Excluding cold-stacked vessels, global jackup utilisation sits at 82%, with drillships at 79% and semisubs at 64%.

However, taking into account the number of cold-stacked rigs, currently idle but now entering the market, “true rig availability is much tighter”.

On that basis, drillship utilisation is “nearly sold-out” at 92%, while jackups are at 89% and semisubs are sitting at 82%, both of the latter being up 10% or more over the other metric.

Due to the number of sales, most new rig contracts are being fixed at higher prices than their previous contracts “for the first time in years”, while operators also seek other solutions to meet demand.

Ms Wilkie said: “As active rigs sell out, especially those that meet the technical specifications required for an operator’s campaign, drilling contractors have begun to assess the cold stacked and stranded newbuild fleets to help remedy the sudden supply shortage.

“With many operators bidding for drilling programmes that do not begin until late 2022 or in 2023, drilling contractors have the time necessary to reactivate or complete construction of these rig.”

Due to the cost, often between $50m – $100m, operators cannot reactivate rigs speculatively and are only doing so for signed multi-year contracts.

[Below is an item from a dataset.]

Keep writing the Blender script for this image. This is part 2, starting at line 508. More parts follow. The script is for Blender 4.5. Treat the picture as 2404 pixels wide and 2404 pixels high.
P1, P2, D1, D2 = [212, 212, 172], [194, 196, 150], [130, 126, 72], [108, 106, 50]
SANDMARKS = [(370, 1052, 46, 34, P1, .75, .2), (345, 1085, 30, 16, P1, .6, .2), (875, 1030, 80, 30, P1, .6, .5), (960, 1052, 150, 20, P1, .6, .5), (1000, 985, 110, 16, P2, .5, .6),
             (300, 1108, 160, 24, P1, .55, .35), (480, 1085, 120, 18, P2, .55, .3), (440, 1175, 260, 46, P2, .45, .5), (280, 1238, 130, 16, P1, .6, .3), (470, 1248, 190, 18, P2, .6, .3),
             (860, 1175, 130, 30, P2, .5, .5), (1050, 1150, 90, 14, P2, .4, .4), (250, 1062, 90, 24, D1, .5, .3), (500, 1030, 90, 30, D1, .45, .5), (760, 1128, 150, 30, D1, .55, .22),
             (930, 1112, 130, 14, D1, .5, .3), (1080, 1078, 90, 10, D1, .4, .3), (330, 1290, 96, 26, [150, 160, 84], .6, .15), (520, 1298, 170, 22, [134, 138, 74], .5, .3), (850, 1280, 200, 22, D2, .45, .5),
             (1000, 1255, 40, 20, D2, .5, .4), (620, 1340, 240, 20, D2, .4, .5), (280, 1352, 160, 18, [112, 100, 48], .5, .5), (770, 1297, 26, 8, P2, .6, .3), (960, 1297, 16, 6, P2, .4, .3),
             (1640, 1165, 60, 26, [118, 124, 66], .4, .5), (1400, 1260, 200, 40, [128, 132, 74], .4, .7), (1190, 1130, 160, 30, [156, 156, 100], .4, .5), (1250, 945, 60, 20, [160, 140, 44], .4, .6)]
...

Meanwhile, rig dayrates have now reached close to $400,000 for 7th generation drillship and are expected to be squeezed further, Westwood said.

Looking across specific regions, true utilisation figures “become even higher in some cases”, Ms Wilkie said.

“(This is) starkly demonstrated by the US Gulf of Mexico and Brazilian drillship markets, which are both currently fully utilized with all rigs either currently on hire or preparing for future campaigns.”